Among the important cases are: review petition of All Pakistan Newspapers Society (APNS) against the 7th Wage Board Award for newspaper employees; constitutional matter of judges’ pension and retirement benefits, petitions against local government ordinance vis-à-vis no-trust motions against nazims and naib nazims and shifting anti-terrorism cases to ordinary courts.
On Monday a bench comprising Justice Iftikhar Muhammad Chaudhry, Justice Rana Bahagwandas and Justice Mian Shakirullah Jan will hear a constitutional petition regarding judges’ retirement benefits. Eight retired judges of the High Court who were not given full retirement benefits have moved the apex court for relief.
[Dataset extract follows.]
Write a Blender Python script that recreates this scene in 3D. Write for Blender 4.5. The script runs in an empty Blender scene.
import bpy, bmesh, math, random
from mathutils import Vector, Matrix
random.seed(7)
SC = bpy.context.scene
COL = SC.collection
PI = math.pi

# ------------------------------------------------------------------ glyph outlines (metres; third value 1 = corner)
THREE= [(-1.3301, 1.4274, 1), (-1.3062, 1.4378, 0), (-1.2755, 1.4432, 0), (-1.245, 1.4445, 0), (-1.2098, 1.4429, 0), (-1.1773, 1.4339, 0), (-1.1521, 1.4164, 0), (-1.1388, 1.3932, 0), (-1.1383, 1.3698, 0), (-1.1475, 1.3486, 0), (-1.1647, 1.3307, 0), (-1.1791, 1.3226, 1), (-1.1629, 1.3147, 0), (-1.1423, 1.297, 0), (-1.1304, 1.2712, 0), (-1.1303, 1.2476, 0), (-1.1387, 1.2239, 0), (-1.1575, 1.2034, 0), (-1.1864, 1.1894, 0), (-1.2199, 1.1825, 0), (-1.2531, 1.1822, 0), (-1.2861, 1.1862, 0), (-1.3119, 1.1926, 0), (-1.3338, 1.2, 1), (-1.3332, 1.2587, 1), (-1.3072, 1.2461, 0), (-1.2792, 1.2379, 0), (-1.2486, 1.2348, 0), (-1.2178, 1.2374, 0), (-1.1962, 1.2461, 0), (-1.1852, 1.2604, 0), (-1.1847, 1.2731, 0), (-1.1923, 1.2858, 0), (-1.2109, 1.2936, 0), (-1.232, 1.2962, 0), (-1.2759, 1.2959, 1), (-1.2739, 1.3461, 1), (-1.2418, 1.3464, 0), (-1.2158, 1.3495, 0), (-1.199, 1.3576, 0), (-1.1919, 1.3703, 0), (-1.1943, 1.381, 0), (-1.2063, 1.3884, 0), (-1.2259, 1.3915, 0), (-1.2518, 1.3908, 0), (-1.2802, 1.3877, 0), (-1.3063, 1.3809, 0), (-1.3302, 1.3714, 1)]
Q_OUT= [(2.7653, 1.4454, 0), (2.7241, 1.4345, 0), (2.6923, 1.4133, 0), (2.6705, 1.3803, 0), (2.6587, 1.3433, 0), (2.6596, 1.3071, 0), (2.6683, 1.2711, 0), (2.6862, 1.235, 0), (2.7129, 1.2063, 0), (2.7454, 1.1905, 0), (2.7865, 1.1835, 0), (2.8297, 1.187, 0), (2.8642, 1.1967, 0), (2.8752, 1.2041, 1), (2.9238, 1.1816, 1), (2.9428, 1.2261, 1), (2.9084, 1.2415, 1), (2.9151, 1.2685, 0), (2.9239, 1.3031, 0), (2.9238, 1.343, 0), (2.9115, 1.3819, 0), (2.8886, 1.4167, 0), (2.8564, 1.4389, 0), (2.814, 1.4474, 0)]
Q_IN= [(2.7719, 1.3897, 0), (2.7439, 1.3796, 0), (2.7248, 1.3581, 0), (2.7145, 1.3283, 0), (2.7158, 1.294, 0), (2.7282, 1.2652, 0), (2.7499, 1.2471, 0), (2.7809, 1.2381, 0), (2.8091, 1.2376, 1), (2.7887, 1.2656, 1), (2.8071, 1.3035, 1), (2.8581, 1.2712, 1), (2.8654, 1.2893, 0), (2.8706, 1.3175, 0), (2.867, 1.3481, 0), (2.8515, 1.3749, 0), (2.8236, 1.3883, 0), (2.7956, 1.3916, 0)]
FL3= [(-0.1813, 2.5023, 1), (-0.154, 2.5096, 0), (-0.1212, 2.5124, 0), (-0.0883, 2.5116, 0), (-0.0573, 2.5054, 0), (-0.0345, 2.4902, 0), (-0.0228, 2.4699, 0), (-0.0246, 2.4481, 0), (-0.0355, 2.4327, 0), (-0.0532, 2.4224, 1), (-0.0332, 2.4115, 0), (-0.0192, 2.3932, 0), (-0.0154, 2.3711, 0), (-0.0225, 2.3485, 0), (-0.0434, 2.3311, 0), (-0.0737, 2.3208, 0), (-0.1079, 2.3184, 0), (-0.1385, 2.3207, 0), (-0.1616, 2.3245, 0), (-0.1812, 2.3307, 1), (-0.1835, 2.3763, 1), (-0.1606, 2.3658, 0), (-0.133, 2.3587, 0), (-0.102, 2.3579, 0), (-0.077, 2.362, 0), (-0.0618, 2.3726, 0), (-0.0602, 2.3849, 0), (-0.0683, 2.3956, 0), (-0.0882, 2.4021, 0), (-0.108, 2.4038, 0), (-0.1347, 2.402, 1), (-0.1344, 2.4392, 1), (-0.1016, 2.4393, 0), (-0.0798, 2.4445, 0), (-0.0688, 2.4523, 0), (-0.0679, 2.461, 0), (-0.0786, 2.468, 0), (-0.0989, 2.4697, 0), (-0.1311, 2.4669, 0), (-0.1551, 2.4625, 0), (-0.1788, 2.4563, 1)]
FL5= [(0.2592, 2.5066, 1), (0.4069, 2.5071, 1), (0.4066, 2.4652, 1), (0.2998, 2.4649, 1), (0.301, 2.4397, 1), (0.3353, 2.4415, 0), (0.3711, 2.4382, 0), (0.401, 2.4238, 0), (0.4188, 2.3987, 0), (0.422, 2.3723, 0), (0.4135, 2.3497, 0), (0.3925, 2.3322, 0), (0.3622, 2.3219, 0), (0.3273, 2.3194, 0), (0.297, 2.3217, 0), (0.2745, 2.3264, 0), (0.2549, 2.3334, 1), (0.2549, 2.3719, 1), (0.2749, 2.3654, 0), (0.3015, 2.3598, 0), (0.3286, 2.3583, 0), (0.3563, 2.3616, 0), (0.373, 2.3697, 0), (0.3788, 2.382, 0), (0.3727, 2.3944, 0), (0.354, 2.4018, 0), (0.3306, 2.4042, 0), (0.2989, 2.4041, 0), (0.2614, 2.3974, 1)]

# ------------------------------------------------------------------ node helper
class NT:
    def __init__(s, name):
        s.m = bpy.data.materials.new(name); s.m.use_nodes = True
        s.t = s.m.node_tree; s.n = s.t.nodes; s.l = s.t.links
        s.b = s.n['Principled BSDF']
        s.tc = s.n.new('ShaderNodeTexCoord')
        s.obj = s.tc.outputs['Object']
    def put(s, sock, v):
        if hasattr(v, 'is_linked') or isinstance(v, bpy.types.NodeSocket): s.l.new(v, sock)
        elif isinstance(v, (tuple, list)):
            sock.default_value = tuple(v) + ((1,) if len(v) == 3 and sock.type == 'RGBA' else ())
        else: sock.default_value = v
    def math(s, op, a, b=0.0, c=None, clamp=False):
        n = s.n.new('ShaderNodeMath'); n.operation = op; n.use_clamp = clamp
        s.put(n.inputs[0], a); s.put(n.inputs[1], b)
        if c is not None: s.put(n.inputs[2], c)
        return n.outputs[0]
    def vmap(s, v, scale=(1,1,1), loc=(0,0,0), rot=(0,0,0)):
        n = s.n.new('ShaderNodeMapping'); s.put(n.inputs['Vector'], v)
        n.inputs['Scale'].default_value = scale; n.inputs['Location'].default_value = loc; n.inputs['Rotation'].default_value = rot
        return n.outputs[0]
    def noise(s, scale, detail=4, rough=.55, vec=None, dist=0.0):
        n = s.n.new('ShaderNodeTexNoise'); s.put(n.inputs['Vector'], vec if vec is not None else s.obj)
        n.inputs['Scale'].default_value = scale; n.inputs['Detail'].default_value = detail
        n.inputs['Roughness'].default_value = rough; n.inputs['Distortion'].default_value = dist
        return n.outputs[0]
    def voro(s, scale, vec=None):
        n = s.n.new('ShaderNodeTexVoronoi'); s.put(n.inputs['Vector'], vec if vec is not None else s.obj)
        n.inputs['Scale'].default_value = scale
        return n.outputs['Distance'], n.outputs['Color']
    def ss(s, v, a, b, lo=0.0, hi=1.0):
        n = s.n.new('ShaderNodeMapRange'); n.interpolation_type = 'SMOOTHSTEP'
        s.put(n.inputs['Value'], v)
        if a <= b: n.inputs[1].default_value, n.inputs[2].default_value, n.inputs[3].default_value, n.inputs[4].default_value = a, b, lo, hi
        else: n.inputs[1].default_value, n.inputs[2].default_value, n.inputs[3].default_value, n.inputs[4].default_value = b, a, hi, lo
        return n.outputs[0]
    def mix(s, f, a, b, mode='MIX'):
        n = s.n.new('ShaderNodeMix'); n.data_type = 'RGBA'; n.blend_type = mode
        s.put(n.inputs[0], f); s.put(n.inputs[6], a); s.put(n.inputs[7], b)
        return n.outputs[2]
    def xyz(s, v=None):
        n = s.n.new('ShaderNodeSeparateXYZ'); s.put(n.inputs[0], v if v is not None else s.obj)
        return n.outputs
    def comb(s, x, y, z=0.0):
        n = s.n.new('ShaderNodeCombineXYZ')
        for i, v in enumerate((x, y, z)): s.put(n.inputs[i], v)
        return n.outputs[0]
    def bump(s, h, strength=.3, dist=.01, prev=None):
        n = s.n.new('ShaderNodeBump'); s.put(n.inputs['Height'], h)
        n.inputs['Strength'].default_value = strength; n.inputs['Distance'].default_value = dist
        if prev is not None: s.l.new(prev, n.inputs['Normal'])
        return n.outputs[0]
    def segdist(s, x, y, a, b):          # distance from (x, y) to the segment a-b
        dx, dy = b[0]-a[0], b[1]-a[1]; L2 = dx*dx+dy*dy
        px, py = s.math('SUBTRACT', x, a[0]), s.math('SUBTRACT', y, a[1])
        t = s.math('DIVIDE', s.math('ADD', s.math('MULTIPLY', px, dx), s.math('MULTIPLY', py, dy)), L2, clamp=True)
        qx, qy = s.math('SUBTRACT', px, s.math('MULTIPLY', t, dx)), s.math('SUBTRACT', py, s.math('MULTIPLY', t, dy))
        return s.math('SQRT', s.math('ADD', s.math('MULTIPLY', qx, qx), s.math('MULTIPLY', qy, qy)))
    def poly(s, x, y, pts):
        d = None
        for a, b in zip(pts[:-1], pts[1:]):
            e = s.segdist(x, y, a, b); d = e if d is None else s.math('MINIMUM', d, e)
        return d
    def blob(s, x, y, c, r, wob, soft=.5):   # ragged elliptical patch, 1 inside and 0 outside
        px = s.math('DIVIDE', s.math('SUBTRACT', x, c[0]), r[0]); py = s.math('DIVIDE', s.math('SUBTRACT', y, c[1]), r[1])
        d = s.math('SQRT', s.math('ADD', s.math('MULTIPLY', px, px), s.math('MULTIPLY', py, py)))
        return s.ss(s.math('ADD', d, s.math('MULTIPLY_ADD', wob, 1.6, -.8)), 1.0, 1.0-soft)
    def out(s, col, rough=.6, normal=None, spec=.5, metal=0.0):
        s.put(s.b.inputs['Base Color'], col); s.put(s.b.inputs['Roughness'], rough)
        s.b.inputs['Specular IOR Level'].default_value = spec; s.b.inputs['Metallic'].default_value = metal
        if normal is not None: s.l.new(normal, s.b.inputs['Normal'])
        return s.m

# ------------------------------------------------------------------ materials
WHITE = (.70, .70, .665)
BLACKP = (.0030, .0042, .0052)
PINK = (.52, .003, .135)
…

The government has not provided the benefits despite the fact that the Sindh High Court had passed a verdict for granting the full pension in a similar case.
According to presidential directives, judges of the High Court with less than five years of service were not entitled to some benefits admissible to other retired High Court judges. The petitioners had retired before they could complete the five-year period. A full bench of apex court will hear the case.
On Tuesday, the same bench will hear the review petition of APNS. Earlier a full bench of the Supreme Court dismissed this petition, but instead of implementing the award, APNS members have filed a review petition seeking reversal of the judgement.
Another bench comprising Justice Hamid Ali Mirza, Justice Falak Sher and Justice M Javed Buttar will hear petitions of victims of the no-trust motion in the new local government set-up. The petitioners have challenged some provisions and rules of business of the Local Government Ordinance, 2001. The same bench will also take up an important case concerning the legality of shifting a terrorism case to an ordinary court.